We knew they’d be fun and exciting going forward; we didn’t think they’d go two-and-a-half games without conceding. Jan Vertonghen regen Micky van de Ven looks another shrewd summer accusation, and Spurs are yet to concede a goal this season when he and Cristian Romero have both been on the pitch. The drop-off from that pair to the back-up is a concern, but not a concern that now afflicts Spurs in other areas of the pitch.

The final 20 minutes of this match was seen out comfortably enough with an entirely second-string midfield of Oliver Skipp, Pierre-Emile Hojbjerg and Giovani Lo Celso. None are as good as the players now establishing themselves as one of the very best midfield threes in the league, but all are perfectly good players who did what was required of them expertly here.

Indeed, among the more incongruous elements of watching this Spurs team for those who’ve sat through the last four years was the sight of five substitutes coming on and all working. The rejigged front line worked perfectly. Hojbjerg, professional to the last, appears to be accepting and even relishing a reduction in his role from certain starter to late-game destroyer, disrupting Bournemouth’s rhythm and keeping Spurs firmly in control.

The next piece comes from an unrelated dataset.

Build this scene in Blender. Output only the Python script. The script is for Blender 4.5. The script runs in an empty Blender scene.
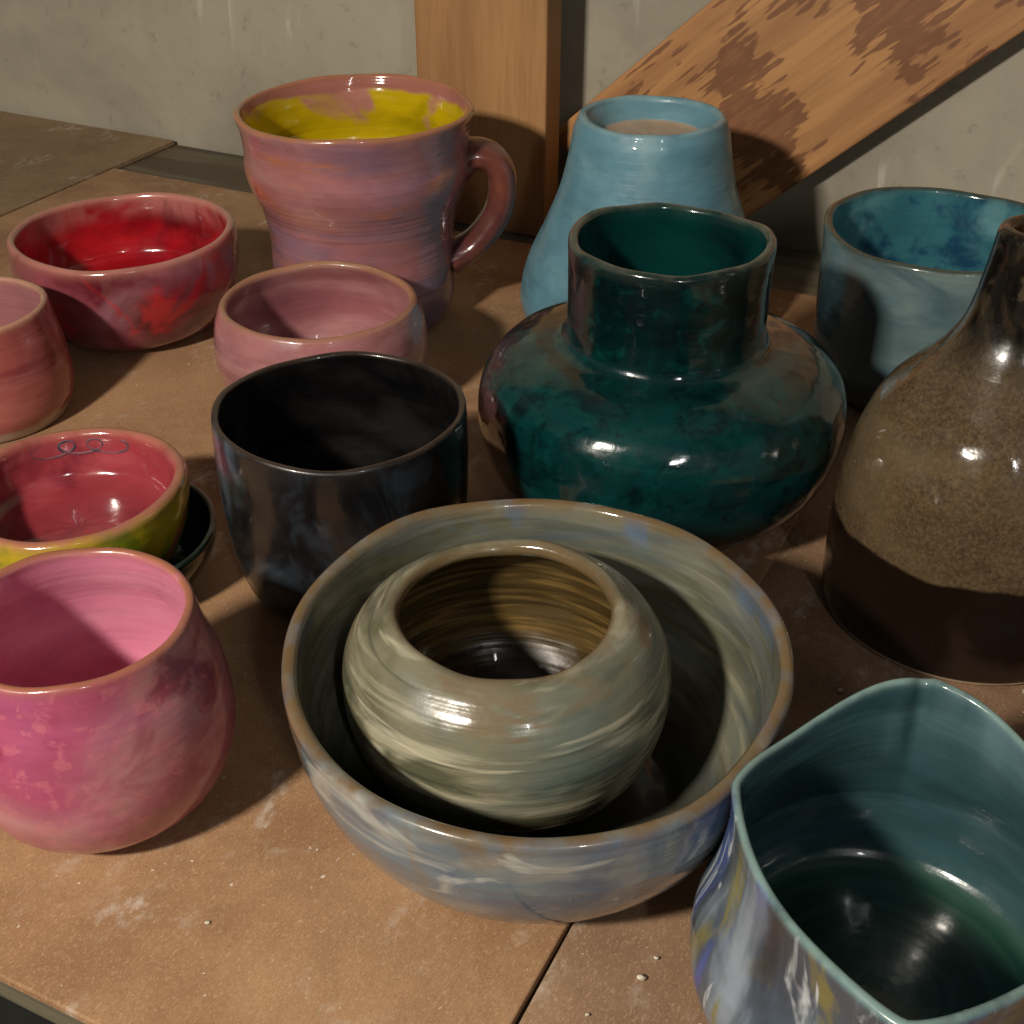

Lo Celso is important purely because Maddison is so important; Angeball cannot function without that playmaker in the attacking midfield area, and Lo Celso is the only other member of Spurs’ current squad with anything approaching the requisite skillset. Even if it is a skillset he has shown more consistently on loan away from Spurs than during his time within the squad.

Destiny Udogie’s departure with an injury after so brilliantly creating the much-needed second goal was a setback, but who’s this coming on to quietly and professionally finish the game off? Ben Davies of course. Been here forever, seen all sorts, and never lets you down.

Spurs’ victory here was all the more impressive because Bournemouth were and are good. They have only a single point to show for their efforts but they won’t have to play Liverpool and Spurs every week. Faith must be kept because Andoni Iraola might not be having Postecoglou’s instant impact but is attempting something similar.

Bournemouth’s high press troubled Spurs sporadically, but these are early days and their commitment to the plan is not yet absolute. As Spurs assumed control, Bournemouth’s confidence visibly faltered and this is now a Spurs team that will jump all over any such sign of weakness.

But against most teams, including for instance Spurs last season, this was a Bournemouth performance that would surely have delivered points. The worry is that things don’t get much easier for a while yet. It’s Brentford away next week, a game even this soon-to-be-all-conquering Spurs couldn’t win, followed by Chelsea, Brighton and Arsenal after the international break. It’s October until Bournemouth get to play Everton in what might by then look deceptively like a six-pointer.

There’s more than enough about this team to think that the league table’s famed inability to lie will be absolute bullsh*t, though. This is very much a “They’ll be fine” situation and not a “You fear for them” scenario.

As for Spurs, who honestly knows what they might end up being. But nobody could realistically have expected it to start quite this well.